Da alcuni anni, in materia di inquinamento, uno dei fenomeni che sta maggiormente interessando il pubblico è il c.d. “marine litter”: tradotto in parole comuni, si tratta dell’invasione, da parte dei rifiuti – e soprattutto dalle plastiche e dalle micro-plastiche - delle acque marine.
Questa piaga, infatti, non rappresenta “solamente” un pericolo per la flora e per la fauna marina ed un danno per i settori del turismo, della pesca e della nautica con un impatto economico stimato dall’Unep (United Nations Environment Programme) in 13 miliardi di dollari l’anno: il marine litter, infatti, è una minaccia per l’incolumità della specie umana poiché le microplastiche vengono ingerite dai pesci entrando nella catena alimentare della quale l’uomo rappresenta l’anello finale.
Causa fondamentale del marine litter è certamente la cattiva gestione dei rifiuti urbani e dei reflui civili tant’è che circa l’80% dei rifiuti presenti in mare proviene dalla terraferma attraverso gli scarichi urbani e i corsi d’acqua.

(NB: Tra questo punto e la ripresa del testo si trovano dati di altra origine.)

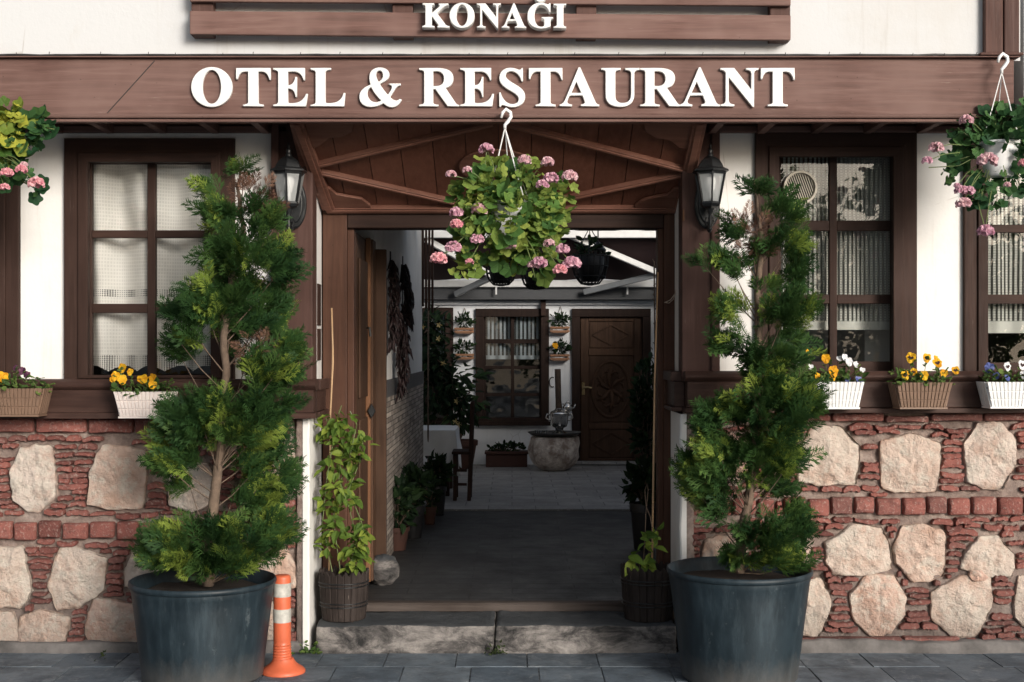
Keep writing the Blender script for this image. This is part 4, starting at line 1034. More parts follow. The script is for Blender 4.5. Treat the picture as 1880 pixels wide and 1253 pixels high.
def scatter(m, tpl, pts, dirs, size, sv=.3, mi=0, roll=None, tones=None):
    pts = np.array(pts, float); dirs = np.array(dirs, float); n = len(pts)
    Mx = rot_to(dirs, roll) * (size * np.random.uniform(1-sv, 1+sv, n))[:, None, None]
    m.mass(tpl[0], tpl[1], Mx, pts, mi, tones)
def ellipsoid(n, c, r, shell=.45):
    d = np.random.normal(size=(n,3)); d /= np.linalg.norm(d, axis=1, keepdims=True)
    q = np.random.uniform(0, 1, n)**shell
    return np.array(c) + d*q[:,None]*np.array(r), d

# ------------------------------------------------------------------ the two clipped cypresses
def tub(root, cx, yrim, Y, rr, rb):
    zr = PZ(yrim, Y); c = (PX(cx, Y), Y, 0)
    m = MB(); n = 64; prof = [(rb*.96,.001),(rb,.012)]
    for k in range(9): t = k/8; prof.append((rb+(rr*.955-rb)*t, .012 + (zr-.055-.012)*t))
    prof += [(rr*.962,zr-.050),(rr*.965,zr-.030),(rr*.99,zr-.026),(rr*1.0,zr-.015),(rr*.995,zr-.004),(rr*.975,zr),(rr*.955,zr-.006),(rr*.94,zr-.03),(rr*.90,zr-.10)]
    m.lathe(c, prof, n); m.build('tub', M['tub'], root, smooth=True, split=60)
    m = MB(); vs = [(c[0],Y,zr-.055)]; 
    for q in (.35,.7,.96):
        for k in range(40):
            a = 2*math.pi*k/40; vs.append((c[0]+rr*.90*q*math.cos(a), Y+rr*.90*q*math.sin(a), zr-.06+.015*nz(q*5,a*3,cx)))
    fs = [(0,1+k,1+(k+1)%40) for k in range(40)] + [(1+r*40+k,1+r*40+(k+1)%40,1+(r+1)*40+(k+1)%40,1+(r+1)*40+k) for r in range(2) for k in range(40)]
    fs = [f if len(f) == 3 else f[::-1] for f in fs]
    m.add(vs, fs); m.build('soil', M['soil'], root, smooth=True)
    return zr
def cypress(label, cx, yrim, Y, rr, rb, trunk, lobes, dry, seed):
    random.seed(seed); np.random.seed(seed)
    root = thing('potted_cypress', label, 'potted tree', (PX(cx,Y), Y, 0), 'clipped cypresses in tubs by the entrance')
    zr = tub(root, cx, yrim, Y, rr, rb)
    tp = [P(x, y, Y + dy) for x, y, dy, r in trunk]
    # smooth trunk
    pts = []; rad = []
    for i in range(len(tp)-1):
        for k in range(5):
            u = k/5; p = tp[i].lerp(tp[i+1], u); pts.append(p + Vector((nz(p.x,p.z,1,14),nz(p.z,p.x,2,14),0))*.010); rad.append((trunk[i][3]*(1-u)+trunk[i+1][3]*u)*(1+.18*nz(p.z,3,seed,20)))
    pts.append(tp[-1]); rad.append(trunk[-1][3])
    m = MB(); m.tube(pts, rad, 9); 
    allp = []
    arr = np.array([list(p) for p in pts])
    f = MB()
    for (x, y, rx, ry, dy, ry_d, n, mi) in lobes:
        c = P(x, y, Y+dy); s = S(Y+dy); rx = max(10, rx-11); ry = max(10, ry-11); ry_d = max(.04, ry_d-.02)
        n = int(n*.62)
        q, d = ellipsoid(n, c, (rx/s, ry_d, ry/s), .40)
        # clip ragged: drop some by noise so that gaps open
        keep = [i for i in range(n) if nz(q[i][0], q[i][1], q[i][2], 9) > -.10]
        q = q[keep]; d = d[keep]
        near = arr[np.argmin(((q[:,None,:]-arr[None])**2).sum(2), axis=1)]
        out = q - near; out[:,2] *= .4; out /= (np.linalg.norm(out, axis=1, keepdims=True)+1e-6)
        dr = out*1.0 + np.array([0,0,.62]) + d*.35 + .35*np.random.normal(size=q.shape)
        tip = np.clip(.45 + .6*np.array([nz(*p, 6) for p in q]) + .28*np.random.uniform(-1,1,len(q)), 0, 1)
        bright = tip > .72
        for sel, mm in ((~bright, 0), (bright, 1)):
            if sel.any(): scatter(f, SPRAY, q[sel] - dr[sel]*.02, dr[sel], .112, .42, mi if mi == 2 else mm, None, tip[sel])
        for i in range(0, len(q), 70):      # twigs from trunk to foliage
            a = Vector(arr[max(0, int(np.argmin(((q[i]-arr)**2).sum(1)))-6)]); b = Vector(q[i]); mid = a.lerp(b, .5) + Vector((0,0,-.015))
            m.tube([a, mid, b], [.0038, .0026, .0014], 4, cap=False)
    if dry:
        for (x, y, rx, ry, n) in dry:
            c = P(x, y, Y); q, d = ellipsoid(n, c, (rx/S(Y), .05, ry/S(Y)), .6)
            scatter(f, SPRAY, q, d + np.array([0,0,.3]), .075, .3, 2)
    m.build('trunk', M['bark'], root, smooth=True)
    f.build('foliage', [M['cyp'], M['cyp2'], M['cyp_dry']], root)
    return root
cypress('tall spiral cypress in a dark tub left of the door beside the orange post', 373, 1062, -.55, .35, .285,
    [(383,1075,0,.030),(388,950,0,.028),(398,880,.0,.024),(403,840,.0,.022),(414,690,.02,.020),(412,620,.0,.018),(425,520,.0,.016),(448,430,.03,.013),(437,345,0,.008),(440,300,0,.004)],
    [(470,405,62,42,-.02,.12,230,0),(455,470,88,62,-.06,.17,620,0),(505,490,48,55,.02,.13,240,0),(388,352,28,34,0,.05,60,0),(441,312,17,26,0,.03,36,0),(405,405,40,36,-.02,.08,110,0),
     (385,560,80,52,-.08,.17,600,0),(345,628,50,26,-.06,.12,190,0),(440,600,70,44,.10,.12,300,0),(500,560,36,46,.08,.10,120,0),
     (495,680,60,58,.00,.17,520,0),(520,640,30,36,.02,.1,120,0),(440,640,40,40,.14,.08,120,0),(355,655,40,22,.0,.09,90,0),
     (400,770,108,58,-.10,.20,1050,0),(330,800,50,50,-.05,.14,300,0),(490,735,55,44,-.04,.15,330,0),(332,848,52,40,-.06,.14,300,0),
     (440,520,56,44,.02,.12,220,0),(455,605,56,40,.06,.12,200,0),(470,790,56,44,.02,.14,260,0),(450,850,50,50,.09,.12,200,0),(488,880,56,72,.08,.16,520,0),(455,920,40,40,.10,.12,200,0),(330,890,40,26,.0,.1,110,0),
     (395,1000,132,50,-.08,.24,1000,0),(300,1012,52,44,-.02,.16,320,0),(490,985,52,62,.02,.18,380,0),(395,1040,90,26,-.12,.16,300,0)],
    [(460,365,34,26,60),(495,380,14,18,20),(470,640,24,26,40)], 11)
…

Come recitava un claim pubblicitario “prevenire è meglio che curare” e, da questa semplice considerazione, è nato ”il Po d’aMare” progetto pilota fortemente voluto dalle società multiservizi Iren e Amiat e realizzato dalla Fondazione per lo sviluppo sostenibile, dai Consorzi Castalia e Corepla con il Coordinamento dell’Autorità di Bacino distrettuale del fiume Po, il patrocinio del Ministero dell’Ambiente, dell’AIPO e la collaborazione della Città di Torino.
Il Po, come noto, con il suo percorso di 652 km che attraversa quattro Regioni e tredici Province è il fiume più lungo d’Italia e rappresenta quindi un ottimo banco di prova nella notta al recupero e al riciclo dei rifiuti.
Fino alla fine del 2019, nelle vicinanze del centro storico di Torino, in zona Murazzi fra i ponti Vittorio Emanuele I e Umberto, rimarranno installati due moduli costituiti da barriere galleggianti in grado di trattenere i rifiuti galleggianti trasportati dal fiume senza interferire con la flora e la fauna presente nelle acque.
Una volta recuperati da un’imbarcazione “Sea hunter” e da operatori da terra, i rifiuti saranno depositati in appositi cassoni gestiti da Amiat la quale consegnerà le plastiche presso un impianto Corepla che si occuperà della successiva valorizzazione dei materiali. Le plastiche ottenute saranno utilizzate per creare arredi urbani che saranno donati alla Città di Torino.
I dati acquisiti nel corso di questa seconda sperimentazione verranno poi confrontati con quelli ottenuti nel corso del primo test effettuato sul Po’ a Ferrara al fine di verificare la possibilità di realizzare un sistema nazionale di recupero dei rifiuti plastici dalle acque dei fiumi per veicolarle verso la filiera del riciclo e del recupero.
Chiara Appendino, sindaca della Città di Torino: “L’abbandono dei rifiuti rappresenta un deprecabile malcostume che compromette la qualità di vita e il senso di sicurezza negli spazi pubblici, genera costi elevati per i servizi di pulizia e nuoce all’immagine delle località. La sperimentazione di modalità innovative per liberare il Po dalla spazzatura, separando la plastica da altra immondizia e l’avvio di un processo di riciclo del materiale raccolto è una eccezionale opportunità per proteggere la salute di fiumi e mari. Torino punta a diventare un città plastic free e ‘il Po d’aMare’ rappresenta anche un importante momento per sensibilizzare i cittadini nella difesa dell’ambiente naturale”. Il Presidente Corepla Antonello Ciotti sottolinea: “Una corretta gestione dei rifiuti a terra è il gesto più importante per preservare i mari. Inoltre, la plastica raccolta in acque dolci è più facilmente riciclabile rispetto a quella raccolta in mare. La sperimentazione nella città di Torino vuole essere un ulteriore passo avanti “collettivo” di imprese, amministrazioni pubbliche e centri studi per una corretta educazione alla tutela dell’ambiente, per nuove attività di ricerca e sviluppo, per una reale circular economy”. Dichiara Andrea Barbabella di Fondazione per lo Sviluppo Sostenibile: "Una iniziativa come Il Po d'aMare rappresenta anche un'occasione, specie se messa a sistema con altre iniziative, per comprendere meglio questo fenomeno a partire da domande apparentemente semplici: quanti rifiuti, sia plastici che non, trasportano i fiumi? Qual è l'origine di questi rifiuti? Quali sono le tecnologie migliori per il loro riciclo? Il percorso verso un'economia circolare ha bisogno non solo di soluzioni organizzative e tecnologiche innovative ed efficaci, ma anche di nuove e più solide conoscenze".